То же, если не в большей мере, относится к параллелям между интуицией времени Розанова и немецкой мыслью 20—30-х годов, столь богатой оригинальными трактовками интересующей нас проблематики. Речь идет об ожидании «великого мига», которое пронизывает построения многих философов (М. Хайдеггер, К. Ясперс), теологов (К. Барт, П. Тиллих) и политических мыслителей Германии (К. Шмитт, Э. Юнгер) в промежутке между двумя мировыми войнами. Этот «миг» дает человеку шанс на контакт с чем-то иным, иное переживание времени и переживание иного времени. Он обещает нам новое рождение и спасение, понуждает к принятию «решения» («Entscheidung»).

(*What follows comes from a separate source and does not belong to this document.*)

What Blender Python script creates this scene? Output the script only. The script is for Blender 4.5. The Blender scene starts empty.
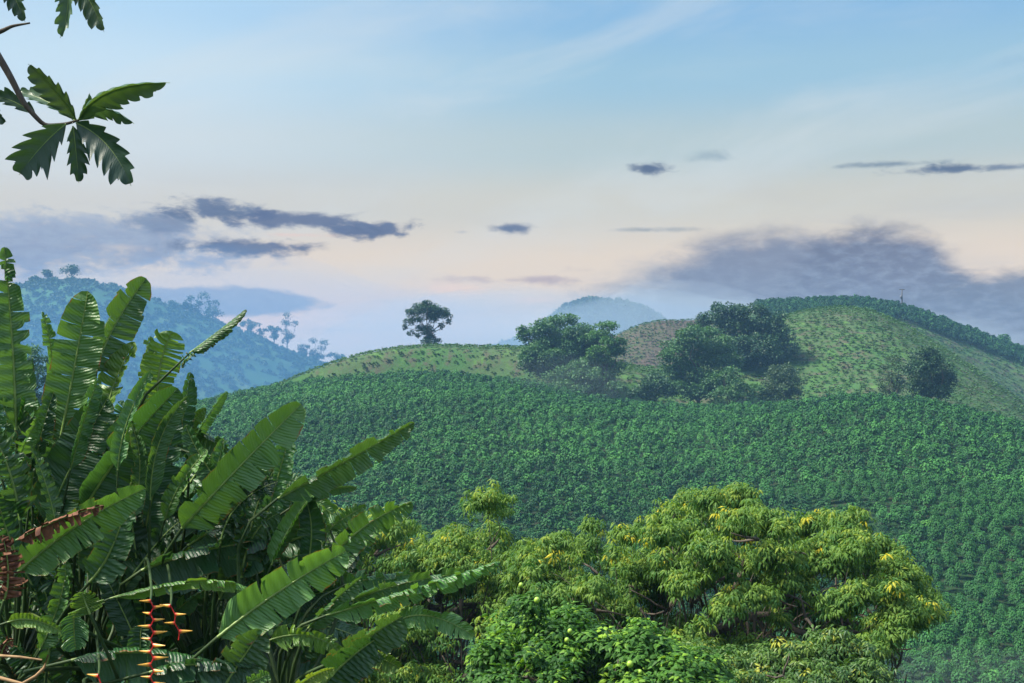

Если переводит проблему в конкретный исторический контекст, то сама политическая ситуация Веймарской республики прямо-таки нудила к этому «решению». В «Политической теологии» (1922) К. Шмитт писал: «Исключение интереснее нормального случая. Нормальное не доказывает ничего, исключение доказывает все; оно не только подтверждает правило, само правило существует только благодаря исключению. В исключении сила действительной жизни взламывает кору застывшей в повторении механики» [213, С.17]. В дальнейшем выдающийся мыслитель потратил немало усилий на теоретическое обоснование и разработку данного положения. История своеобразно «обыграла» эти усилия К. Шмитта. Любопытно, что в диссертации, посвященной немецкому мыслителю, проводились определенные параллели между его концепцией и мыслями В. В. Розанова [165, С.21].